SET TASK - Retype the material below. Keep every word exactly as it is.

(Stored entries)
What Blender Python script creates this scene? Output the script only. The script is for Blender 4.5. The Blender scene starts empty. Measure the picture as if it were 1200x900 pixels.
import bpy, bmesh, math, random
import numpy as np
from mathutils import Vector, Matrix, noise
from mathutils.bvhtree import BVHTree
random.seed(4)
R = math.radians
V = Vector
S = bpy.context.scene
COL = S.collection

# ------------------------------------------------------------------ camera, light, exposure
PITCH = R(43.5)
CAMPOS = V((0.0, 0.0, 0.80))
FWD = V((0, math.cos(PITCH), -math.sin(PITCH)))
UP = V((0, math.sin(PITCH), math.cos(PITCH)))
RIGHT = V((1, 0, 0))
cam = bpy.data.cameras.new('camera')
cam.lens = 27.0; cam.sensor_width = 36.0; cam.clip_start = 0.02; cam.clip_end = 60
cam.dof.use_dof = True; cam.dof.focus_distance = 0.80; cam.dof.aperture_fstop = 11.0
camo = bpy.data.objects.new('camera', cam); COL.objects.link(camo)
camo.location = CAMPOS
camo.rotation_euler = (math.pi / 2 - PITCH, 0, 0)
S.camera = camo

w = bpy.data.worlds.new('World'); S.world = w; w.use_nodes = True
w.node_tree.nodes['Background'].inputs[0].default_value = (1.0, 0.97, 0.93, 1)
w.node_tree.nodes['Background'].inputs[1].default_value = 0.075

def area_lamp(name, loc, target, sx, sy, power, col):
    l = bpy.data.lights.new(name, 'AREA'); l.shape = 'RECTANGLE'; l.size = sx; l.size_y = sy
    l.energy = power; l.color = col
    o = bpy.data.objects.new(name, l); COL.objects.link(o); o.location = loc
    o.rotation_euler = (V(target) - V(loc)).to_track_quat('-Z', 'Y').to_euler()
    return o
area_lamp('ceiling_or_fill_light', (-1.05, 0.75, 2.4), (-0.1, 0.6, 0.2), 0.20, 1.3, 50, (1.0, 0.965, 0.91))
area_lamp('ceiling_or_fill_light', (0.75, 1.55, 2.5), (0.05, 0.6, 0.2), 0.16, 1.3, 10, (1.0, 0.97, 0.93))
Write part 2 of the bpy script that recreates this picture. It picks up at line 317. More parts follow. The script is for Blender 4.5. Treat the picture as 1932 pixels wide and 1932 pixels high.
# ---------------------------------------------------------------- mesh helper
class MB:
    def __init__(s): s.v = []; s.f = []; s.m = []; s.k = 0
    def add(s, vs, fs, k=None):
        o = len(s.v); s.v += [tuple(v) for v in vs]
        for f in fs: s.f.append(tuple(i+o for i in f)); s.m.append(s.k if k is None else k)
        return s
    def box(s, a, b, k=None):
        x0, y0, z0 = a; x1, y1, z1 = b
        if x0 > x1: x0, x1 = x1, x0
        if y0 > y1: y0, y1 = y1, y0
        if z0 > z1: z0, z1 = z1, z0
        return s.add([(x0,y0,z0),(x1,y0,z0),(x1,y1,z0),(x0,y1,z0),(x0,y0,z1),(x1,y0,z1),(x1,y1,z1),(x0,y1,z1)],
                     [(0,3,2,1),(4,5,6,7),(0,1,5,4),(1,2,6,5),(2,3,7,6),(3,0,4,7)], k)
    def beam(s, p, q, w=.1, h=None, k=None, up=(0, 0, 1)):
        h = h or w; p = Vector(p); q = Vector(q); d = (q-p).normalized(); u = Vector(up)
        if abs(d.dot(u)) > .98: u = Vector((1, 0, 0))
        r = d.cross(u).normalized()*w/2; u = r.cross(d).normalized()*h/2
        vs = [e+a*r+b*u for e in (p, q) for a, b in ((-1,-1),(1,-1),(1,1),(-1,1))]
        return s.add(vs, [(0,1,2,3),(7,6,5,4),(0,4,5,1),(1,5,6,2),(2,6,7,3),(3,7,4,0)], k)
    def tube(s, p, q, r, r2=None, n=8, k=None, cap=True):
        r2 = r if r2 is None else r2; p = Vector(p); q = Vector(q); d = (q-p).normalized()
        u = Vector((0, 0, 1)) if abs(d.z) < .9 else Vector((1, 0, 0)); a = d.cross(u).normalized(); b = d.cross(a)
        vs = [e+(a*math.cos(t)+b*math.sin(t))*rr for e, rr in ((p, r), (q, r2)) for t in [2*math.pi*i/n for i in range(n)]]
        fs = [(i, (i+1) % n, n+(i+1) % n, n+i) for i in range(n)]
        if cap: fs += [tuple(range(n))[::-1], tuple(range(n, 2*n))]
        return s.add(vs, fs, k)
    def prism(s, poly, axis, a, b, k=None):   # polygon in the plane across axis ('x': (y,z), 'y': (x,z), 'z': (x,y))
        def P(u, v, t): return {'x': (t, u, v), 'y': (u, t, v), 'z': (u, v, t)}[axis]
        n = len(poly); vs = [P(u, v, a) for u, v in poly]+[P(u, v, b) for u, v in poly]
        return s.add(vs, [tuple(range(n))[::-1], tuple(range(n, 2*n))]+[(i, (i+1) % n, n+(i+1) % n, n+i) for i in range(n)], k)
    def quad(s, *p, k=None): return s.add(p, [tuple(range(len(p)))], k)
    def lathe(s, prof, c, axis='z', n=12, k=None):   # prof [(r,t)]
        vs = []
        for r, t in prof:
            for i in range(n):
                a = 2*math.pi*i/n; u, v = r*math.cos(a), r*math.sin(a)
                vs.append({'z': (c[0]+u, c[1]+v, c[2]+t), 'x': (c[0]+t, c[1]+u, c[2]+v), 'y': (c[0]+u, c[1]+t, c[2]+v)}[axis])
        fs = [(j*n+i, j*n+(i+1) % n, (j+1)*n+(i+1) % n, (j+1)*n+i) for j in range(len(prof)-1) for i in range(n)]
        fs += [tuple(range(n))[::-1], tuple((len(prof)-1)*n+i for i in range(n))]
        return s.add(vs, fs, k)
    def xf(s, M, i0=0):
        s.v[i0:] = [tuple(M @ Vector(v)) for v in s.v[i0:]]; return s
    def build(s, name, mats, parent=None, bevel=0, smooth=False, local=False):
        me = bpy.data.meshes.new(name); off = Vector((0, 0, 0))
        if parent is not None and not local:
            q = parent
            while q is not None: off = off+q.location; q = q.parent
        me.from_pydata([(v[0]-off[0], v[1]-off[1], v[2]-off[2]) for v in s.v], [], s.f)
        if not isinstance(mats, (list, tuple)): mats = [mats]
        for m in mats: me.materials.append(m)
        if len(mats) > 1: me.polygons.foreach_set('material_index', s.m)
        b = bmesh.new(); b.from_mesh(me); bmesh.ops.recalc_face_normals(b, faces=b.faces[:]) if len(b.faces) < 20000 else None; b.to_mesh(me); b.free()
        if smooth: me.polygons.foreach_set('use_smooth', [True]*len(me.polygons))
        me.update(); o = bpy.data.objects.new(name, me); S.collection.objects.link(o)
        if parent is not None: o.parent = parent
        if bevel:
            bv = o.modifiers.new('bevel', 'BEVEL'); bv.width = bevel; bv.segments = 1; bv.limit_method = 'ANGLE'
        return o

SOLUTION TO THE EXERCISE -
What Blender Python script creates this scene? Output the script only. The script is for Blender 4.5. The Blender scene starts empty. Measure the picture as if it were 1200x900 pixels.
import bpy, bmesh, math, random
import numpy as np
from mathutils import Vector, Matrix, noise
from mathutils.bvhtree import BVHTree
random.seed(4)
R = math.radians
V = Vector
S = bpy.context.scene
COL = S.collection

# ------------------------------------------------------------------ camera, light, exposure
PITCH = R(43.5)
CAMPOS = V((0.0, 0.0, 0.80))
FWD = V((0, math.cos(PITCH), -math.sin(PITCH)))
UP = V((0, math.sin(PITCH), math.cos(PITCH)))
RIGHT = V((1, 0, 0))
cam = bpy.data.cameras.new('camera')
cam.lens = 27.0; cam.sensor_width = 36.0; cam.clip_start = 0.02; cam.clip_end = 60
cam.dof.use_dof = True; cam.dof.focus_distance = 0.80; cam.dof.aperture_fstop = 11.0
camo = bpy.data.objects.new('camera', cam); COL.objects.link(camo)
camo.location = CAMPOS
camo.rotation_euler = (math.pi / 2 - PITCH, 0, 0)
S.camera = camo

w = bpy.data.worlds.new('World'); S.world = w; w.use_nodes = True
w.node_tree.nodes['Background'].inputs[0].default_value = (1.0, 0.97, 0.93, 1)
w.node_tree.nodes['Background'].inputs[1].default_value = 0.075

def area_lamp(name, loc, target, sx, sy, power, col):
    l = bpy.data.lights.new(name, 'AREA'); l.shape = 'RECTANGLE'; l.size = sx; l.size_y = sy
    l.energy = power; l.color = col
    o = bpy.data.objects.new(name, l); COL.objects.link(o); o.location = loc
    o.rotation_euler = (V(target) - V(loc)).to_track_quat('-Z', 'Y').to_euler()
    return o
area_lamp('ceiling_or_fill_light', (-1.05, 0.75, 2.4), (-0.1, 0.6, 0.2), 0.20, 1.3, 50, (1.0, 0.965, 0.91))
area_lamp('ceiling_or_fill_light', (0.75, 1.55, 2.5), (0.05, 0.6, 0.2), 0.16, 1.3, 10, (1.0, 0.97, 0.93))
Write part 2 of the bpy script that recreates this picture. It picks up at line 317. More parts follow. The script is for Blender 4.5. Treat the picture as 1932 pixels wide and 1932 pixels high.
# ---------------------------------------------------------------- mesh helper
class MB:
    def __init__(s): s.v = []; s.f = []; s.m = []; s.k = 0
    def add(s, vs, fs, k=None):
        o = len(s.v); s.v += [tuple(v) for v in vs]
        for f in fs: s.f.append(tuple(i+o for i in f)); s.m.append(s.k if k is None else k)
        return s
    def box(s, a, b, k=None):
        x0, y0, z0 = a; x1, y1, z1 = b
        if x0 > x1: x0, x1 = x1, x0
        if y0 > y1: y0, y1 = y1, y0
        if z0 > z1: z0, z1 = z1, z0
        return s.add([(x0,y0,z0),(x1,y0,z0),(x1,y1,z0),(x0,y1,z0),(x0,y0,z1),(x1,y0,z1),(x1,y1,z1),(x0,y1,z1)],
                     [(0,3,2,1),(4,5,6,7),(0,1,5,4),(1,2,6,5),(2,3,7,6),(3,0,4,7)], k)
    def beam(s, p, q, w=.1, h=None, k=None, up=(0, 0, 1)):
        h = h or w; p = Vector(p); q = Vector(q); d = (q-p).normalized(); u = Vector(up)
        if abs(d.dot(u)) > .98: u = Vector((1, 0, 0))
        r = d.cross(u).normalized()*w/2; u = r.cross(d).normalized()*h/2
        vs = [e+a*r+b*u for e in (p, q) for a, b in ((-1,-1),(1,-1),(1,1),(-1,1))]
        return s.add(vs, [(0,1,2,3),(7,6,5,4),(0,4,5,1),(1,5,6,2),(2,6,7,3),(3,7,4,0)], k)
    def tube(s, p, q, r, r2=None, n=8, k=None, cap=True):
        r2 = r if r2 is None else r2; p = Vector(p); q = Vector(q); d = (q-p).normalized()
        u = Vector((0, 0, 1)) if abs(d.z) < .9 else Vector((1, 0, 0)); a = d.cross(u).normalized(); b = d.cross(a)
        vs = [e+(a*math.cos(t)+b*math.sin(t))*rr for e, rr in ((p, r), (q, r2)) for t in [2*math.pi*i/n for i in range(n)]]
        fs = [(i, (i+1) % n, n+(i+1) % n, n+i) for i in range(n)]
        if cap: fs += [tuple(range(n))[::-1], tuple(range(n, 2*n))]
        return s.add(vs, fs, k)
    def prism(s, poly, axis, a, b, k=None):   # polygon in the plane across axis ('x': (y,z), 'y': (x,z), 'z': (x,y))
        def P(u, v, t): return {'x': (t, u, v), 'y': (u, t, v), 'z': (u, v, t)}[axis]
        n = len(poly); vs = [P(u, v, a) for u, v in poly]+[P(u, v, b) for u, v in poly]
        return s.add(vs, [tuple(range(n))[::-1], tuple(range(n, 2*n))]+[(i, (i+1) % n, n+(i+1) % n, n+i) for i in range(n)], k)
    def quad(s, *p, k=None): return s.add(p, [tuple(range(len(p)))], k)
    def lathe(s, prof, c, axis='z', n=12, k=None):   # prof [(r,t)]
        vs = []
        for r, t in prof:
            for i in range(n):
                a = 2*math.pi*i/n; u, v = r*math.cos(a), r*math.sin(a)
                vs.append({'z': (c[0]+u, c[1]+v, c[2]+t), 'x': (c[0]+t, c[1]+u, c[2]+v), 'y': (c[0]+u, c[1]+t, c[2]+v)}[axis])
        fs = [(j*n+i, j*n+(i+1) % n, (j+1)*n+(i+1) % n, (j+1)*n+i) for j in range(len(prof)-1) for i in range(n)]
        fs += [tuple(range(n))[::-1], tuple((len(prof)-1)*n+i for i in range(n))]
        return s.add(vs, fs, k)
    def xf(s, M, i0=0):
        s.v[i0:] = [tuple(M @ Vector(v)) for v in s.v[i0:]]; return s
    def build(s, name, mats, parent=None, bevel=0, smooth=False, local=False):
        me = bpy.data.meshes.new(name); off = Vector((0, 0, 0))
        if parent is not None and not local:
            q = parent
            while q is not None: off = off+q.location; q = q.parent
        me.from_pydata([(v[0]-off[0], v[1]-off[1], v[2]-off[2]) for v in s.v], [], s.f)
        if not isinstance(mats, (list, tuple)): mats = [mats]
        for m in mats: me.materials.append(m)
        if len(mats) > 1: me.polygons.foreach_set('material_index', s.m)
        b = bmesh.new(); b.from_mesh(me); bmesh.ops.recalc_face_normals(b, faces=b.faces[:]) if len(b.faces) < 20000 else None; b.to_mesh(me); b.free()
        if smooth: me.polygons.foreach_set('use_smooth', [True]*len(me.polygons))
        me.update(); o = bpy.data.objects.new(name, me); S.collection.objects.link(o)
        if parent is not None: o.parent = parent
        if bevel:
            bv = o.modifiers.new('bevel', 'BEVEL'); bv.width = bevel; bv.segments = 1; bv.limit_method = 'ANGLE'
        return o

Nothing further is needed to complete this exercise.